Un discorso che rimane in superficie e colpisce l’occhio senza scavare nell’anima e nella mente al contrario di quanto si ripropongono le pagine culturali dei giornali cartacei e i fortunati inserti del nostro Paese, tra i quali La Lettura del Corriere e la Domenica de Il Sole 24 Ore? “Noi – spiega Luca Sofri – tendiamo a privilegiare il racconto delle cose, delle informazioni, dei dati, vogliamo fornire strumenti per capire i fatti che succedono piuttosto che alimentare la discussione”. Un tipo di giornalismo che non potrebbe essere tacciato di autoreferenzialità, nel quale si innescano dibattiti vuoti secondo quelle che Dorfles nell’ambito del Festival del giornalismo culturale ha annoverato tra le grandi falle del nostro giornalismo culturale. Ma per il dibattito c’è spazio anche nelle testate online, tra i commenti o nelle pagine dei blogger che affollano le colonne laterali della homepage. “I blog esistono perché ci sia uno spazio di opinioni ed elaborazioni . Io non lo chiamerei – spiega Sofri – dibattito critico ma è comunque qualcosa che ci interessa ugualmente perché stimolante. Avviene in maniera molto autonoma per i singoli blogger, non c’è una progettazione complessiva”.

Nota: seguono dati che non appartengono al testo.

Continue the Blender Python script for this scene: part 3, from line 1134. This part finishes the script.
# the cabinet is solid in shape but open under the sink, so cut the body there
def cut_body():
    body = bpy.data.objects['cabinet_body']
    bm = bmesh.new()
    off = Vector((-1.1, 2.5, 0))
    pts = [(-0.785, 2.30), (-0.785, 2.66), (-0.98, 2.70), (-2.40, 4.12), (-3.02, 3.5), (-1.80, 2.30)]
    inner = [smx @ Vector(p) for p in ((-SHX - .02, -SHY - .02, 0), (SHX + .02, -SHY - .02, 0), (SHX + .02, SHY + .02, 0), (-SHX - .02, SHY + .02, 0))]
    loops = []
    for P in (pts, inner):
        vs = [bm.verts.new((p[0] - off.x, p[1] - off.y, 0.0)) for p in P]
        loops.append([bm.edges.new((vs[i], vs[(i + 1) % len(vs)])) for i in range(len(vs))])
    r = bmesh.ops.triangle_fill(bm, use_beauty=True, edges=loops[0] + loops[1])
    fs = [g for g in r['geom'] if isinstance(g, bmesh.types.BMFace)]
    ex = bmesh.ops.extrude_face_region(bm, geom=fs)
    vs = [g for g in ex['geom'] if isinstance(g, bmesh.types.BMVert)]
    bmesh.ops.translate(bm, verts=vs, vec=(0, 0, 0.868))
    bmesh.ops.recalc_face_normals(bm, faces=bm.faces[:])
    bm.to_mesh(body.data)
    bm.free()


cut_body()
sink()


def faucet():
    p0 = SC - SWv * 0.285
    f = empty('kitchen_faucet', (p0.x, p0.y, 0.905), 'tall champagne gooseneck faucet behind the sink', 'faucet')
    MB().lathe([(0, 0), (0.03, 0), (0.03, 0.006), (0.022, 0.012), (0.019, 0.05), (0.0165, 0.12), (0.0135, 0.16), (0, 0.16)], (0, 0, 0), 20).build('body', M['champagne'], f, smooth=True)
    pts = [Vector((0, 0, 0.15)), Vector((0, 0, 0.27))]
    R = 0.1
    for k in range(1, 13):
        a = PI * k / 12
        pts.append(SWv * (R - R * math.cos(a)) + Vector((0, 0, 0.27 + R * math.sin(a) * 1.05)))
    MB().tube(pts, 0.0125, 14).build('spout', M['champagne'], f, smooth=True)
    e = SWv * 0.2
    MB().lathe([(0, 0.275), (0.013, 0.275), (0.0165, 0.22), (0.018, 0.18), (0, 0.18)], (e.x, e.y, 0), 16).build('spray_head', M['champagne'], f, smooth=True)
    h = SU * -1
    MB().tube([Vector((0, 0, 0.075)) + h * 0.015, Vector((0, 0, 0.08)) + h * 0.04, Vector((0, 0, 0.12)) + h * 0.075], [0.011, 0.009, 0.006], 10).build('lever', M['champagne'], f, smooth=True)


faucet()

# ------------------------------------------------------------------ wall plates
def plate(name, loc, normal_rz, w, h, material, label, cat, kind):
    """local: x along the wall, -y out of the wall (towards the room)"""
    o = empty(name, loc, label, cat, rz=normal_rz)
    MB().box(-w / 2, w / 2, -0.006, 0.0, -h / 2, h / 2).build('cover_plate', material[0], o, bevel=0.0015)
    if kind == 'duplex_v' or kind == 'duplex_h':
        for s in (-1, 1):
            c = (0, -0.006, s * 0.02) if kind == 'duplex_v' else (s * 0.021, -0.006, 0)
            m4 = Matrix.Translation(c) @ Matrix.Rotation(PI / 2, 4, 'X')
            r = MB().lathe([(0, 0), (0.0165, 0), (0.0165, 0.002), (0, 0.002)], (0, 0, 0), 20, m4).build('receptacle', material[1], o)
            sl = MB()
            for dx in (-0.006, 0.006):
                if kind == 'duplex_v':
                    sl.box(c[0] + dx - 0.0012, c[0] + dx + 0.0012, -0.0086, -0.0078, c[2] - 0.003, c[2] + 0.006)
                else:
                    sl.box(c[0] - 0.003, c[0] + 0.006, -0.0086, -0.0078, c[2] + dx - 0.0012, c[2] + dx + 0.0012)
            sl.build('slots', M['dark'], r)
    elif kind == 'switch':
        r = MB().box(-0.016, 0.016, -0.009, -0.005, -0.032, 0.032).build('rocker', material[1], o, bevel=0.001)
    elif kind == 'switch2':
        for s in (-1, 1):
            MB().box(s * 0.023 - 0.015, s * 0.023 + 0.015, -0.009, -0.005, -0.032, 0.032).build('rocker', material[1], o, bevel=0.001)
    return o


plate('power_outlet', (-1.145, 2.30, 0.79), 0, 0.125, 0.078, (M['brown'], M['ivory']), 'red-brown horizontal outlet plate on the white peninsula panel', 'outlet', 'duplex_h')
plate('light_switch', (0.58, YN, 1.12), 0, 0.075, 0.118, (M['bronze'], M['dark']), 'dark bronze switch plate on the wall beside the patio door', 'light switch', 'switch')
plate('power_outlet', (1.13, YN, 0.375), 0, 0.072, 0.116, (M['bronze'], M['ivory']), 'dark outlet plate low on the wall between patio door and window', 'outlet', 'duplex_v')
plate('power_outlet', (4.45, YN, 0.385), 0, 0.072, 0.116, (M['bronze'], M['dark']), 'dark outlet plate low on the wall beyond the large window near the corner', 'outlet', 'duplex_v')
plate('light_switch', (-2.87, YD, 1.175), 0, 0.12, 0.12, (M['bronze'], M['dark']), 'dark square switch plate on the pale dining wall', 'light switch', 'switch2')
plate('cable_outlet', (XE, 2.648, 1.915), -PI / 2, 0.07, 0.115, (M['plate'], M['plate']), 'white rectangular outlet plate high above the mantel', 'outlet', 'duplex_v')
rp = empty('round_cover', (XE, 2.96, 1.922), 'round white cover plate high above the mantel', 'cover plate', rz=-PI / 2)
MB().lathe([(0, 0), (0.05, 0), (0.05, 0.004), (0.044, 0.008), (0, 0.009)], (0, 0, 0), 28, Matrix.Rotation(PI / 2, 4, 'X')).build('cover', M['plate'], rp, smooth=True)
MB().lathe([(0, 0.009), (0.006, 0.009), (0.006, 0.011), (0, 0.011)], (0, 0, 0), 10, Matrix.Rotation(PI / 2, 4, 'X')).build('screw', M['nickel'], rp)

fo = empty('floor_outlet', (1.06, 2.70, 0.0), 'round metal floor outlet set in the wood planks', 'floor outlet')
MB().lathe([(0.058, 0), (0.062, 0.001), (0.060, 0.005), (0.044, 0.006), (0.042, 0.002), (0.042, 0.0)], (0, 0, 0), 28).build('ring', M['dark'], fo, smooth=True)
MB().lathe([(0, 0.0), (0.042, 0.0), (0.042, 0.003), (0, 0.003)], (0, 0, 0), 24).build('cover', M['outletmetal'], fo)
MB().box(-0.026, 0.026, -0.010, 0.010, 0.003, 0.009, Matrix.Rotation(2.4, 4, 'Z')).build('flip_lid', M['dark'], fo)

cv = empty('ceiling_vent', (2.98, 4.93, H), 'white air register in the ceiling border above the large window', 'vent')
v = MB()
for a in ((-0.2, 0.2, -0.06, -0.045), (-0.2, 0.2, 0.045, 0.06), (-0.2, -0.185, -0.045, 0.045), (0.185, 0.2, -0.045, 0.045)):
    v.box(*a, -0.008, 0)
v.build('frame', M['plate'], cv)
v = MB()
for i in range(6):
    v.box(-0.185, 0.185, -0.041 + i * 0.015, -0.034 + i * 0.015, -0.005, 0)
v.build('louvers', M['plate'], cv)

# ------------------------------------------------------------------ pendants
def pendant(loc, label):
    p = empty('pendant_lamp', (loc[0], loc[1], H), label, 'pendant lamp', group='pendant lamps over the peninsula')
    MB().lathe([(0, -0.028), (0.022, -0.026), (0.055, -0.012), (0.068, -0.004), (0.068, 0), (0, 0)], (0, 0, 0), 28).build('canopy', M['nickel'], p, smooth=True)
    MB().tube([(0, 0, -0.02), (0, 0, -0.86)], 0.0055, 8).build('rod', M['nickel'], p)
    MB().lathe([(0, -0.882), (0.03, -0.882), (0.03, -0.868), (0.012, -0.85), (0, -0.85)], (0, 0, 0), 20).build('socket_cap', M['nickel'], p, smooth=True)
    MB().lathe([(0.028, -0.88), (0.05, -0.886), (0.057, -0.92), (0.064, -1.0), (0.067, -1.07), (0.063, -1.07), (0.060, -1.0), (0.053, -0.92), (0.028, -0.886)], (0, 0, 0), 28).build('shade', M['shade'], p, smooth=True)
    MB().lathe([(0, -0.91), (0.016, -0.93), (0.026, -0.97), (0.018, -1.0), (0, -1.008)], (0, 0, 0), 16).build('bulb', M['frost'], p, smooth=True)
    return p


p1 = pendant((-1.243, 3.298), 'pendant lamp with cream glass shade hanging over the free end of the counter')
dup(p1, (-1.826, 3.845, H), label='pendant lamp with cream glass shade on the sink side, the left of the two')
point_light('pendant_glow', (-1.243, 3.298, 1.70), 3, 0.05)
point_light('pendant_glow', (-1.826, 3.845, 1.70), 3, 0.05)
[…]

Se da una parte il giornalismo culturale su carta stampata, pur in una fase che è stata definita una primavera soprattutto per gli inserti e i supplementi, guarda alla Rete per sopravvivere e alimentare dibattito, riflessioni e raggiungere un numero consistente di lettori, dall’altra la Rete se ne frega. Nella Rete tutto sopravvive perché cammina sui propri piedi, scevro da categorizzazioni, mosso solo dal valore inestimabile di cui è portatore. E allora arrivederci cultura. Qualunque cosa tu sia.